▶ _Task_: Restate the full listing word for word and leave the pictures out.

★ ★ ★ ★

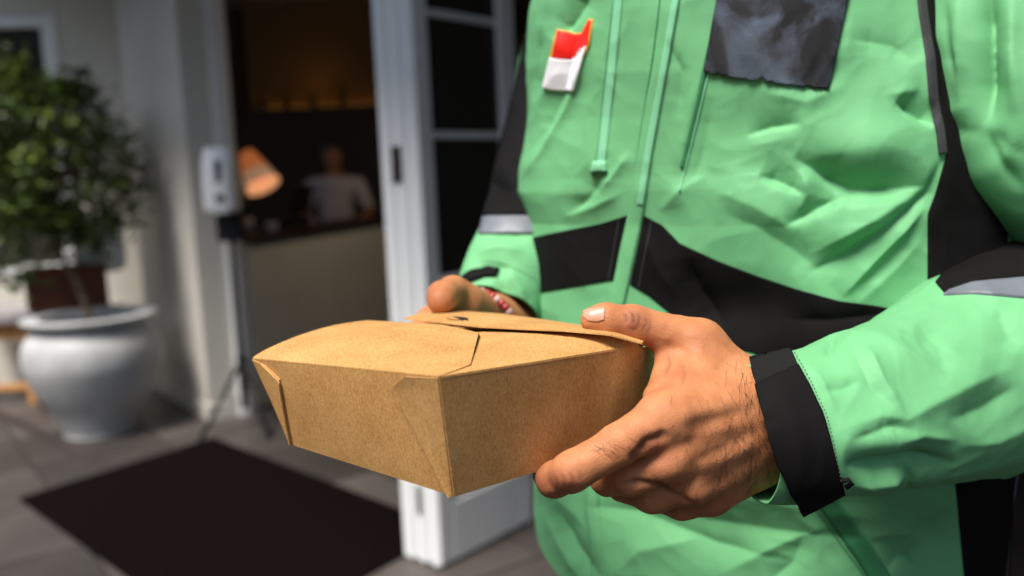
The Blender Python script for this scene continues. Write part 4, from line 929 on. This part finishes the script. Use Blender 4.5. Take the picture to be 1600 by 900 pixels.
for k_, (px, hh) in enumerate(((405, .13), (443, .16), (484, .17), (531, .24))):
    c_ = sA+shd*((px-392)/198*shl)+shn*.16
    mb = MB(); mb.lathe(c_+UPZ*.001, [(.002, 0), (.032, 0), (.034, hh*.3), (.034, hh*.6), (.012, hh*.8), (.012, hh), (.001, hh)], 14)
    tag(mb.build('bottle', m_bottle, smooth=True), ['squat dark bottle at the left end of the lit shelf', 'dark bottle second from the left on the lit shelf', 'dark bottle third from the left on the lit shelf', 'tallest dark bottle, at the right end of the lit shelf'][k_], 'bottle', 'bottles on the lit back shelf')
# desk lamp on the counter
lc = P(400, 262, 5.35); lamp = empty('desk_lamp', lc-UPZ*.35, 'small lamp with a tilted orange shade standing on the counter', 'lamp')
m_shade = emat('orange_shade', (.75, .22, .07), .14); m_shade2 = emat('cream_shade', (.7, .42, .25), .12)
axd = P(410, 290, 5.30)-P(385, 240, 5.35); axl = np.linalg.norm(axd); axd /= axl; s1 = np.cross(axd, F); s1 /= np.linalg.norm(s1); s2 = np.cross(axd, s1)
for nm, t0, t1, r0, r1, mm in (('lamp_shade', 0, .62, .045, .085, m_shade), ('shade_rim', .62, 1, .085, .108, m_shade2)):
    v = []
    for t, r in ((t0, r0), (t1, r1)):
        for k_ in range(28): q = 2*math.pi*k_/28; v.append(P(385, 240, 5.35)+axd*axl*t+r*(s1*math.cos(q)+s2*math.sin(q)))
    mesh(nm, v, [(k_, (k_+1) % 28, 28+(k_+1) % 28, 28+k_) for k_ in range(28)], mm, lamp)
ll = bpy.data.lights.new('desk_lamp_bulb', 'POINT'); ll.energy = .10; ll.color = (1, .72, .45); ll.shadow_soft_size = .05
lo_ = bpy.data.objects.new('desk_lamp_bulb', ll); C.objects.link(lo_); lo_.location = tuple(P(385, 240, 5.35)+axd*axl*.9)
ct0 = P(388, 362, 5.3); ct0[2] = 1.005
MB().tube([ct0, ct0+UPZ*.2, P(384, 262, 5.36), P(386, 243, 5.35)], .008, 8).build('lamp_stem', m_bplast, lamp, smooth=True)
MB().lathe(ct0, [(.001, 0), (.06, 0), (.06, .012), (.001, .014)], 20).build('lamp_base', m_bplast, lamp)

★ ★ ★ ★

▶ _The output_:
The Blender Python script for this scene continues. Write part 4, from line 929 on. This part finishes the script. Use Blender 4.5. Take the picture to be 1600 by 900 pixels.
for k_, (px, hh) in enumerate(((405, .13), (443, .16), (484, .17), (531, .24))):
    c_ = sA+shd*((px-392)/198*shl)+shn*.16
    mb = MB(); mb.lathe(c_+UPZ*.001, [(.002, 0), (.032, 0), (.034, hh*.3), (.034, hh*.6), (.012, hh*.8), (.012, hh), (.001, hh)], 14)
    tag(mb.build('bottle', m_bottle, smooth=True), ['squat dark bottle at the left end of the lit shelf', 'dark bottle second from the left on the lit shelf', 'dark bottle third from the left on the lit shelf', 'tallest dark bottle, at the right end of the lit shelf'][k_], 'bottle', 'bottles on the lit back shelf')
# desk lamp on the counter
lc = P(400, 262, 5.35); lamp = empty('desk_lamp', lc-UPZ*.35, 'small lamp with a tilted orange shade standing on the counter', 'lamp')
m_shade = emat('orange_shade', (.75, .22, .07), .14); m_shade2 = emat('cream_shade', (.7, .42, .25), .12)
axd = P(410, 290, 5.30)-P(385, 240, 5.35); axl = np.linalg.norm(axd); axd /= axl; s1 = np.cross(axd, F); s1 /= np.linalg.norm(s1); s2 = np.cross(axd, s1)
for nm, t0, t1, r0, r1, mm in (('lamp_shade', 0, .62, .045, .085, m_shade), ('shade_rim', .62, 1, .085, .108, m_shade2)):
    v = []
    for t, r in ((t0, r0), (t1, r1)):
        for k_ in range(28): q = 2*math.pi*k_/28; v.append(P(385, 240, 5.35)+axd*axl*t+r*(s1*math.cos(q)+s2*math.sin(q)))
    mesh(nm, v, [(k_, (k_+1) % 28, 28+(k_+1) % 28, 28+k_) for k_ in range(28)], mm, lamp)
ll = bpy.data.lights.new('desk_lamp_bulb', 'POINT'); ll.energy = .10; ll.color = (1, .72, .45); ll.shadow_soft_size = .05
lo_ = bpy.data.objects.new('desk_lamp_bulb', ll); C.objects.link(lo_); lo_.location = tuple(P(385, 240, 5.35)+axd*axl*.9)
ct0 = P(388, 362, 5.3); ct0[2] = 1.005
MB().tube([ct0, ct0+UPZ*.2, P(384, 262, 5.36), P(386, 243, 5.35)], .008, 8).build('lamp_stem', m_bplast, lamp, smooth=True)
MB().lathe(ct0, [(.001, 0), (.06, 0), (.06, .012), (.001, .014)], 20).build('lamp_base', m_bplast, lamp)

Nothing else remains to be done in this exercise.